Brian Dennehy paid me one of the highest compliments, once. He said, "I can tell when you're calling the show, and when someone else is calling the show. You're calling cues with us, and others are just calling cues." I knew exactly what he meant because I listen in rehearsal. There's a rhythm to the way he talks, and I know that a sound cue has to come in at a certain point. But it can’t just be when he says the line, and then I say “go." No, it might be a half a beat after he finishes, allowing the audience to do this or that. And some of it is just feeling the show, but to do that you have to engage and be invested in the show from day one. You listen to those things. I don't like to talk a lot in rehearsal, because I need to listen. Bob Falls uses the phrase, "the musicality of a production". You listen to the musicality of a speech, or the dialogue, or the way an actor lays out a line. And then the next night, he might change the inflection on a line or a speech and it's like, “Oh! See what he's doing." And then the other actor has to respond differently, because the inflection was given to him differently. And that affects what I do. That’s the delight of working on live theater because it does ebb and flow on a nightly basis. It's all about listening to it.

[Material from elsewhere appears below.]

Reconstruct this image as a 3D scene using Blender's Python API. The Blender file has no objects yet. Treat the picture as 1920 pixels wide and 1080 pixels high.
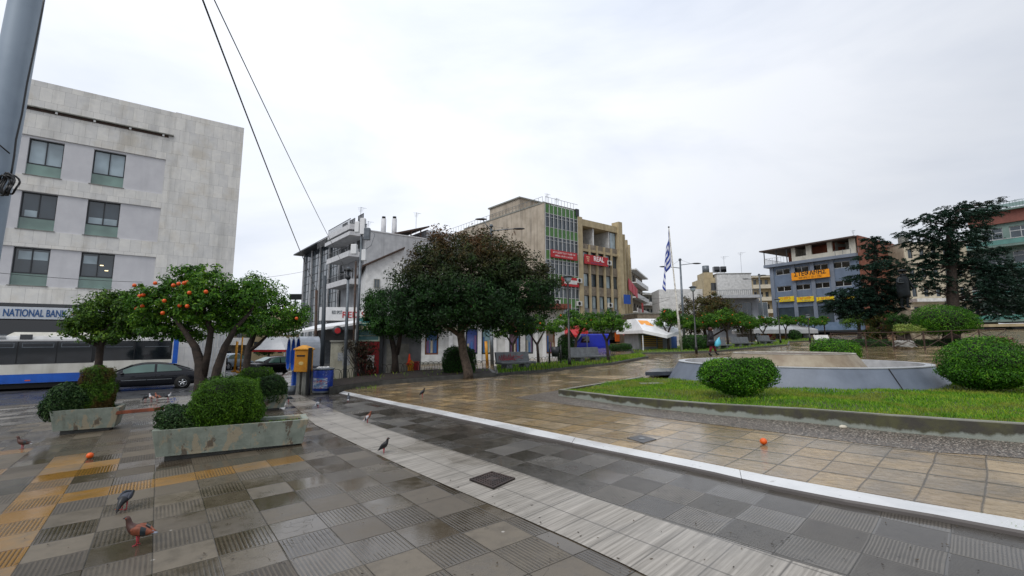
import bpy, math, random
from mathutils import Vector, Matrix
R = random.Random(7)
PI = math.pi
sc = bpy.context.scene
C = sc.collection
# ---------------------------------------------------------------- camera
FOC, YP, PIT, ROL, H, GX, GY = 873., 517., .136, -.004, 1.75, .03, .01
cam_d = bpy.data.cameras.new('camera'); cam = bpy.data.objects.new('camera', cam_d); C.objects.link(cam)
cam_d.sensor_width = 36; cam_d.lens = FOC / 1920 * 36; cam_d.shift_y = -(540 - YP) / 1920
cam_d.clip_start = .05; cam_d.clip_end = 3000
cam.matrix_world = Matrix.Translation((0, 0, H)) @ Matrix.Rotation(PI / 2 + PIT, 4, 'X') @ Matrix.Rotation(ROL, 4, 'Z')
sc.camera = cam
sc.render.resolution_x = 1024; sc.render.resolution_y = 576
# ---------------------------------------------------------------- sky, sun, exposure
SUN_EL, SUN_AZ = math.radians(50), math.radians(-150)      # azimuth from +Y towards +X
w = bpy.data.worlds.new('World'); sc.world = w; w.use_nodes = True
nt = w.node_tree; nt.nodes.clear()
def wn(t, **k):
    n = nt.nodes.new(t)
    for a, b in k.items(): setattr(n, a, b)
    return n
out = wn('ShaderNodeOutputWorld'); bg = wn('ShaderNodeBackground'); bg.inputs[1].default_value = .1
sky = wn('ShaderNodeTexSky', sky_type='NISHITA'); sky.sun_disc = False
sky.sun_elevation = SUN_EL; sky.sun_rotation = SUN_AZ
sky.dust_density = 3
tc = wn('ShaderNodeTexCoord'); mp = wn('ShaderNodeMapping'); mp.inputs['Scale'].default_value = (1, 1, 2.6)
nz = wn('ShaderNodeTexNoise'); nz.inputs['Scale'].default_value = 1.5; nz.inputs['Detail'].default_value = 6; nz.inputs['Roughness'].default_value = .52
nz.inputs['Distortion'].default_value = .4
nt.links.new(tc.outputs['Generated'], mp.inputs[0]); nt.links.new(mp.outputs[0], nz.inputs['Vector'])
cr = wn('ShaderNodeValToRGB'); nt.links.new(nz.outputs[0], cr.inputs[0])
cr.color_ramp.elements[0].position = .33; cr.color_ramp.elements[0].color = (.66, .715, .825, 1)
cr.color_ramp.elements[1].position = .62; cr.color_ramp.elements[1].color = (.91, .94, 1.0, 1)
# thinner, brighter cloud over the square
dt = wn('ShaderNodeVectorMath', operation='DOT_PRODUCT'); nt.links.new(tc.outputs['Generated'], dt.inputs[0])
dt.inputs[1].default_value = (-.24, .57, .78)
mr = wn('ShaderNodeMapRange'); nt.links.new(dt.outputs['Value'], mr.inputs[0])
mr.inputs[1].default_value = .45; mr.inputs[2].default_value = 1; mr.inputs[3].default_value = 7.6; mr.inputs[4].default_value = 11.6
vm = wn('ShaderNodeVectorMath', operation='SCALE'); nt.links.new(cr.outputs[0], vm.inputs[0]); nt.links.new(mr.outputs[0], vm.inputs['Scale'])
mx = wn('ShaderNodeMix', data_type='RGBA'); mx.inputs[0].default_value = .93
nt.links.new(sky.outputs[0], mx.inputs[6]); nt.links.new(vm.outputs[0], mx.inputs[7])
nt.links.new(mx.outputs[2], bg.inputs[0]); nt.links.new(bg.outputs[0], out.inputs[0])
sl = bpy.data.lights.new('sun', 'SUN'); sl.energy = 1.5; sl.angle = math.radians(30); sl.color = (1, .97, .93)
so = bpy.data.objects.new('sun', sl); C.objects.link(so)
sd = Vector((math.sin(SUN_AZ) * math.cos(SUN_EL), math.cos(SUN_AZ) * math.cos(SUN_EL), math.sin(SUN_EL)))
so.rotation_euler = sd.to_track_quat('Z', 'Y').to_euler(); so.location = sd * 60
sc.view_settings.view_transform = 'Standard'; sc.view_settings.look = 'None'; sc.view_settings.gamma = 1
sc.view_settings.exposure = .22
# ---------------------------------------------------------------- photo geometry: pixels (1920 wide) to places
def ray(px, py):
    u = px - 960; v = py - YP; c, s = math.cos(ROL), math.sin(ROL)
    uu = c * u + s * v; vv = -s * u + c * v; x = uu / FOC; z = -vv / FOC; cp, sp = math.cos(PIT), math.sin(PIT)
    return x, cp - sp * z, sp + cp * z
def gz(x, y): return GX * x + GY * y
def G(px, py, dz=0):
    a, b, c = ray(px, py); t = -(H - dz) / (c - GX * a - GY * b)
    return Vector((a * t, b * t, H + c * t))
def P(px, py, Y):
    a, b, c = ray(px, py); t = Y / b
    return Vector((a * t, Y, H + c * t))
def smooth(t):
    t = min(1, max(0, t)); return t * t * (3 - 2 * t)
_k0, _k1 = G(-40, 764), G(400, 739)
_kd = (_k1 - _k0); _kd.z = 0; _kd.normalize(); _kn = Vector((-_kd.y, _kd.x, 0))
def rz(x, y):
    s = (Vector((x, y, 0)) - Vector((_k0.x, _k0.y, 0))).dot(_kn)
    a = smooth(s / 7)
    return (gz(x, y) - .12) * (1 - a) + (-.98) * a
def GR(px, py):
    dz = -.3
    for _ in range(40):
        p = G(px, py, dz); dz += .6 * (rz(p.x, p.y) - p.z)
    return p
class Fac:
    """vertical plane through A running along unit direction u"""
    def __init__(s, A, u):
        s.A = Vector((A[0], A[1], 0)); s.u = Vector((u[0], u[1], 0)).normalized(); s.ang = math.atan2(s.u.y, s.u.x)
    def hit(s, px, py):
        a, b, c = ray(px, py); ux, uy = s.u.x, s.u.y
        det = ux * (-b) - (-a) * uy
        rx, ry = -s.A.x, -s.A.y
        k = (rx * (-b) - (-a) * ry) / det; t = (ux * ry - uy * rx) / det
        return k, H + c * t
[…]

It was hard to leave, yes. I have to say with all honesty, though, I don't miss the hours that were necessary to work as a stage manager. I felt it was time for me to step aside and allow other stage managers to have the opportunity I was given. It took us a while to find the right mix to replace myself and Kim Osgood who just retired too, after 25 years. It takes a unique individual and Briana Fahey filled that bill. She took my place at the Goodman. I couldn't be happier, and the staff said, "OK, now you can go. We've got Briana." [Laughs.]